Wednesday, September 26, 2001
Boone to get two-year college
Governor announcing site today
By Patrick Crowley
The Cincinnati Enquirer
EDGEWOOD Northern Kentucky's long-awaited community college will be built in Boone County, with satellite operations in Covington and the Northern Kentucky suburbs, Gov. Paul Patton is to announce today.
The main campus of the two-year college is to be built on Mount Zion Road, but classes will also be offered in Covington and most likely Edgewood, sources confirmed Tuesday.
Details of the $10 million state-funded project will be announced this morning in Edgewood by Mr. Patton and Michael McCall, president of the Kentucky Community and Technical College System.
Bryan Armstrong, director of public relations for the community and technical college system, declined comment Tuesday on specifics of the announcement.
This will be a very comprehensive approach to providing students community and technical education opportunities in the region, Mr. Armstrong said.
Northern Kentucky is the largest area of the state without a college offering a two-year degree program. The nearest two-year college in the state is in Maysville, about 60 miles east of Covington.
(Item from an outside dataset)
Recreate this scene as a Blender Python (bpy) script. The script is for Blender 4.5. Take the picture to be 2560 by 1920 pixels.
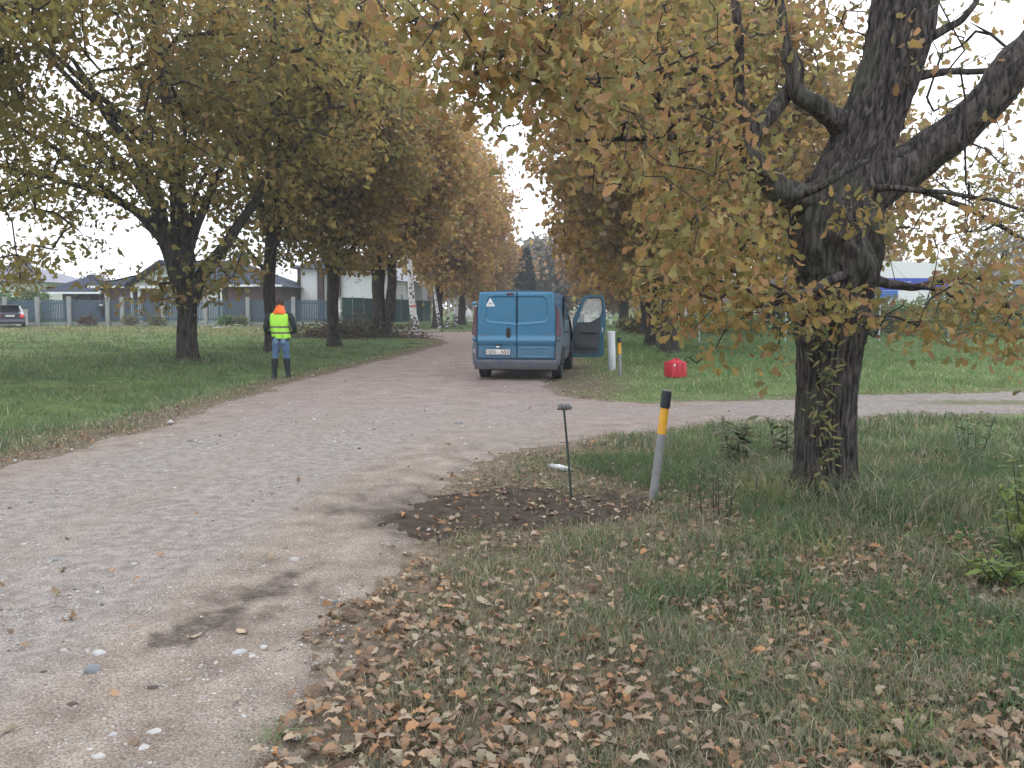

Community colleges offer two-year degrees and provide a steppingstone for students to pursue a four-year bachelor's degree.
Northern Kentucky University was started as a two-year community college in 1968 and became a four-year school in 1972.
The community-college system began to expand in 1999, after the Kentucky General Assembly passed a bill sponsored by House Majority Caucus Chairman Jim Callahan, D-Wilder that basically took control of the system away from the University of Kentucky and turned it over to the state.
Last year the Kentucky General Assembly appropriated $10 million to develop a Northern Kentucky community college.
The sources did not know precisely where in Boone County the project will be built, only that it will be on land the state has purchased or is close to purchasing on Mount Zion Road, an east/west corridor that has an interchange at Interstate 75 between Florence and Richwood.
Sources also said community-college classes will be offered at some or all of the existing technical schools in Northern Kentucky, which are in Edgewood, Park Hills and Highland Heights.
Classes will also be offered in Covington's urban center, but the exact location has not been determined.
Last week Mr. McCall and members of Southbank, a group coordinating development in Northern Kentucky's river cities, toured potential locations at or near the intersection of Seventh and Washington streets and in Peaselburg on a grassy vacant lot along I-75.
Though the main campus won't be in Covington, at least some classes will be offered there, said Covington Schools Superintendent Jack Moreland.
I'm reasonably sure there will be a presence in the city of Covington or in the urban core area of Northern Kentucky, Mr. Moreland said Tuesday.
It's important to the citizens who live down here and who can't or won't travel outside of the city to get higher education at a technical or community college, he said.
Fall enrollment in the state's community college and technical school system reached a record 69,031 students, a 15 percent increase over 2000, Mr. McCall announced Sept. 14.
The reasons he mentioned for the growth were:
Increased student recruitment efforts.
Enrollment in distance learning via the Internet grew 300 percent between 2000 and 2001, enrolling 5,100 students total.
More courses for which students receive college credit for work force training.